I am currently studying English and French at University and I cannot count how many times I have heard the refrain, ‘What’s the point in a language? Everybody speaks English anyway’. It is the question all language learners hate. It is the question which leads us into an eternal despair. It is the question which at times can be impossible to answer, whether due to time constraints or to the inability sometimes of speech to form a cohesive sentence.  This widespread opinion is clearly demonstrated in the disinterest of students to continue with languages past GCSE, a disinterest which is highlighted nearly yearly by the media.

According to the finding of the British Council in the article Languages for the Future published in 2013, only 3.8 per cent of all A-level entries are for languages, and even fewer students are deciding to take their study of languages to degree level.  The education of languages has come under criticism and increased pressure due to these rather depressing statistics.  However, ultimately these statistics are not a surprise. I have witnessed a general distaste and ambivalence toward language learning from my peers. Who knows why such ambivalence exists, perhaps it is the education system, perhaps not. In this article I am not going to look at the reasons for why these ideas about language learning exist, instead I am going to give my final defence on the point of languages, explaining why the excuse ‘everybody speaks English anyway’ is not good enough.

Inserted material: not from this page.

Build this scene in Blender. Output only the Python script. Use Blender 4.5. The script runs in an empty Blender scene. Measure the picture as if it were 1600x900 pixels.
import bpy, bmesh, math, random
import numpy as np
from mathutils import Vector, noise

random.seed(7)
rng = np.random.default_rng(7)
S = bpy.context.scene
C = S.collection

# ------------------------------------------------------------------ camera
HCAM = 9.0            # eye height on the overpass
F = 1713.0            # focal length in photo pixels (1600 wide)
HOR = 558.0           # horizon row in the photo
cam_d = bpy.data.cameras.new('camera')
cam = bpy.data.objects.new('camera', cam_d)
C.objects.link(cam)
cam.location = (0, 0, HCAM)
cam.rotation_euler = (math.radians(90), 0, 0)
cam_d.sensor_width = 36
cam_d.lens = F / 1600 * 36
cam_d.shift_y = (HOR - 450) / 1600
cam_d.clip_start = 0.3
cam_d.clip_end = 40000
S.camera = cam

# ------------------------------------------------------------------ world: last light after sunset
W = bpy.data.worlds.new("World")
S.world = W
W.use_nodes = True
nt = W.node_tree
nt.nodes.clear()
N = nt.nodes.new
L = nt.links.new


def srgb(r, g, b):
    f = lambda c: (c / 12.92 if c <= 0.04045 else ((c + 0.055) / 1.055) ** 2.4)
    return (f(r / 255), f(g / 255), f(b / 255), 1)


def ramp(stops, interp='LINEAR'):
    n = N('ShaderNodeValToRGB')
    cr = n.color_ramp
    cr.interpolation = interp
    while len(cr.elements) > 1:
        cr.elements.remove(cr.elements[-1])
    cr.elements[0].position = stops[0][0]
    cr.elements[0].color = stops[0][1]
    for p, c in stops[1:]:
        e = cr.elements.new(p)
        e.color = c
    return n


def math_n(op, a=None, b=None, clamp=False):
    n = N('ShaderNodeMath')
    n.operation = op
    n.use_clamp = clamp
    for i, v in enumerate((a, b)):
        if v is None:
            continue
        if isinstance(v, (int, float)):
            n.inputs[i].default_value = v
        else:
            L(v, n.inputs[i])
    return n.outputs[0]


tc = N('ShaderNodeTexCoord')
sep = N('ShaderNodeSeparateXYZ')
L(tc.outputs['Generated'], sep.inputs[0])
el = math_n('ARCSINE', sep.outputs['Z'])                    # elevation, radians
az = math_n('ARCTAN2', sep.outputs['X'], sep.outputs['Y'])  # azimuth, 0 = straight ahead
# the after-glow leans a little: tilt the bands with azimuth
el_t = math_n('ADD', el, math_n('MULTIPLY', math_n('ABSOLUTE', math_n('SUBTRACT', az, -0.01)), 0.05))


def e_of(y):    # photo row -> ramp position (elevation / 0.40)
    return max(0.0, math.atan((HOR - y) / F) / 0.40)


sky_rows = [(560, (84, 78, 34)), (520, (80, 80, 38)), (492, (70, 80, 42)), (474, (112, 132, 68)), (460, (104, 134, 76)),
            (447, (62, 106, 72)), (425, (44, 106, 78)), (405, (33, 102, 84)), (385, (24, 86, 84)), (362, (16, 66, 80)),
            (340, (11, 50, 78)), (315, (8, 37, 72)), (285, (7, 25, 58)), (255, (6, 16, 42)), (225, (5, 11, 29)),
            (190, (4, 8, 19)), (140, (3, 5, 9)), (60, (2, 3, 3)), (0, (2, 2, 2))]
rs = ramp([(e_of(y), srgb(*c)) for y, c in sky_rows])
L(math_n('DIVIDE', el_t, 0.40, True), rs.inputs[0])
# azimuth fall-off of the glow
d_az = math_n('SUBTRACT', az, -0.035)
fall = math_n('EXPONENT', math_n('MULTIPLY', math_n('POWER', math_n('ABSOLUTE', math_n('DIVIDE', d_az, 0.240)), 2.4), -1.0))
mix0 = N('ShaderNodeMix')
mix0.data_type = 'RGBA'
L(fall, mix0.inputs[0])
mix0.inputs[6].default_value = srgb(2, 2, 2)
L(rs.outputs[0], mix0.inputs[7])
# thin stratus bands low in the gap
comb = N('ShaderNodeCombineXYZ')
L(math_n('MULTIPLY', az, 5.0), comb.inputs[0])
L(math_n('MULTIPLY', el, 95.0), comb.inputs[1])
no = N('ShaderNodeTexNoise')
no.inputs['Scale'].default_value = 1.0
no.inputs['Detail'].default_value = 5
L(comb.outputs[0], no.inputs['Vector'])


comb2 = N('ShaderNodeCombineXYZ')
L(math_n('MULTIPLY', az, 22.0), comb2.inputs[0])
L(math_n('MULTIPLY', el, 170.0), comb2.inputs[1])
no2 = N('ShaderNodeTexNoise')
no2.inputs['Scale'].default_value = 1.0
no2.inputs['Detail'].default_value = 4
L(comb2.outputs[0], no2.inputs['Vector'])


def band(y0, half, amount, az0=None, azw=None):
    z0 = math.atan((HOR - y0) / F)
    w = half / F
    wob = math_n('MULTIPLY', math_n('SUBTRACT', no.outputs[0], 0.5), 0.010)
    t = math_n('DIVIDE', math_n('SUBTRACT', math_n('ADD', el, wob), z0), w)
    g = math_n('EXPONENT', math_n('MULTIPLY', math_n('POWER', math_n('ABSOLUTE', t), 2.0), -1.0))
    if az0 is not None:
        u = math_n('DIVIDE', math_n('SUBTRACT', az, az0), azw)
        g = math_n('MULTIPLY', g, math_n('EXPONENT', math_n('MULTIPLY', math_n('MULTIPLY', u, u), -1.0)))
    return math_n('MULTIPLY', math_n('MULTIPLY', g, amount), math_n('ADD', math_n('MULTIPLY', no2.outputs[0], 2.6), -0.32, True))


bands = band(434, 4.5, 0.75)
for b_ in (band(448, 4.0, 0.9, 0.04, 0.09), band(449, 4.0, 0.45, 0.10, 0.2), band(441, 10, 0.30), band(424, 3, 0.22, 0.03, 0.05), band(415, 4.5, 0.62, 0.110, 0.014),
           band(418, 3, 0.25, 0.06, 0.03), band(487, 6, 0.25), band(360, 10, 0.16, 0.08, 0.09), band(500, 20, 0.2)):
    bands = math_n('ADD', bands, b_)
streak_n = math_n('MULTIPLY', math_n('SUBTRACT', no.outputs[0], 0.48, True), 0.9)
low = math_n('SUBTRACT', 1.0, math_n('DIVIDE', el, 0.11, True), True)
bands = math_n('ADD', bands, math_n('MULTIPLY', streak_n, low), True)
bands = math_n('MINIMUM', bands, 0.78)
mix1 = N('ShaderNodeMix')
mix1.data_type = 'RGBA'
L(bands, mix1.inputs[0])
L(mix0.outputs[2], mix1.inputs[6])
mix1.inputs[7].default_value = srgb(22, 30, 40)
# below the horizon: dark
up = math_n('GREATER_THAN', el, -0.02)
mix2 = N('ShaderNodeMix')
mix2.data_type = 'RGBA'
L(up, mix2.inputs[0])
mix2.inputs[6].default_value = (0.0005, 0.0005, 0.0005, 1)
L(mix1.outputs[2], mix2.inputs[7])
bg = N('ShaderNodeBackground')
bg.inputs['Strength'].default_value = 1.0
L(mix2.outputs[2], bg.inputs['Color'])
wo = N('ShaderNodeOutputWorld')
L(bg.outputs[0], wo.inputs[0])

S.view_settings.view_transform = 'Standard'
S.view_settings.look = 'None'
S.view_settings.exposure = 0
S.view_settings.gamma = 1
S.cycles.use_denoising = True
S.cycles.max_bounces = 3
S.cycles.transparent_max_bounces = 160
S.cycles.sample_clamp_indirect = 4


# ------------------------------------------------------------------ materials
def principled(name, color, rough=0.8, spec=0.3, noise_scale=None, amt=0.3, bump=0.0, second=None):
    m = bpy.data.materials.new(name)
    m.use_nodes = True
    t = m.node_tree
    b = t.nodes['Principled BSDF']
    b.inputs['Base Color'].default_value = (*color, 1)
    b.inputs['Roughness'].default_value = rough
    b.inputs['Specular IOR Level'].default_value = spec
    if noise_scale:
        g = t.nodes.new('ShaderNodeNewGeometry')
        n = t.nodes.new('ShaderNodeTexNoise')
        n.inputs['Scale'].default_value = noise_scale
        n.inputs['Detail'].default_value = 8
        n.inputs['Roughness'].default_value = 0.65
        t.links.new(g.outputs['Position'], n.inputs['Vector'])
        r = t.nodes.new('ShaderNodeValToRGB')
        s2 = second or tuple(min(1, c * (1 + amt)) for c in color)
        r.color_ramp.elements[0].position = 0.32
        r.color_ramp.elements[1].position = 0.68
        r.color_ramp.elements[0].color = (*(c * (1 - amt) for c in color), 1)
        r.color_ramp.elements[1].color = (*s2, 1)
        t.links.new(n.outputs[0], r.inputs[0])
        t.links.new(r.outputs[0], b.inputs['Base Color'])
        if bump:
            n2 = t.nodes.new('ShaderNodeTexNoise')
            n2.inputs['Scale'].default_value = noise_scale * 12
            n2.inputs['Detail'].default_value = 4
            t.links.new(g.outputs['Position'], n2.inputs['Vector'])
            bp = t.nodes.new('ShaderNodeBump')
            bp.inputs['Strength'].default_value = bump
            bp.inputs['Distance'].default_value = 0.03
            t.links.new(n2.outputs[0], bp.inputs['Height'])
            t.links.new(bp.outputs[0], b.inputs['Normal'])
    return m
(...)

As a population, evidently we don’t value the process of learning other languages because of the misplaced belief that it will have no purpose. Unfortunately, this attitude has an impact upon the UK.  A 2013 survey of business by the Confederation of British Industry found that only 36 per cent were satisfied with their employees language skills. The same report by the British council also discussed the impact of the UK’s deficiency in language as detrimental to their trading relationships.

These statistics for British business are obviously concerning, but these economic worries are not the only reason in my opinion why the population as a whole should be stirred. The cultural and personal ramifications of a deficiency in language are great. On a cultural level, language at its core is intrinsic to someone’s identity, and ultimately Britain’s education system and Britain as a whole should take some responsibility in supporting the preservation of language and move away from the ambivalence which has previously been encouraged.

However, the most important aspect of language and ultimately its true function and purpose  is that  it is a way to make connections with people. Nelson Mandela once said: ‘If you talk to man in a language he understands, that goes to his head. If you talk to him in his own language then it goes to his heart’. This insightful comment for me portrays the main reason why it is essential to study language. If the interactive side of language was emphasised more within the curriculum, I feel more students would be inclined to study languages further in their education.

It is only through the exchange of language that friendships can be formed, and with the world we live in becoming increasingly more international, and with improved technology, it means making connections with people from all around the world has never been easier. In the twenty-first century, the lines of friendship no longer have to be defined by place, but they could be defined by the languages you are able to speak.  I look at the friends I have made, the different people I have met and the different stories I have heard, all because I studied another language. I know when all is said and done that those experiences, those memories and those individuals are the point of language learning.

This purpose is not always clear when I am revising grammar or I make the same pronunciation mistake for the umpteenth time, but it’s what motivates me to continue to learn.  At the end of the day, people who only know one language will not have these same experiences and that is why the statistics about language education in the UK are not only saddening, but in reality rather tragic.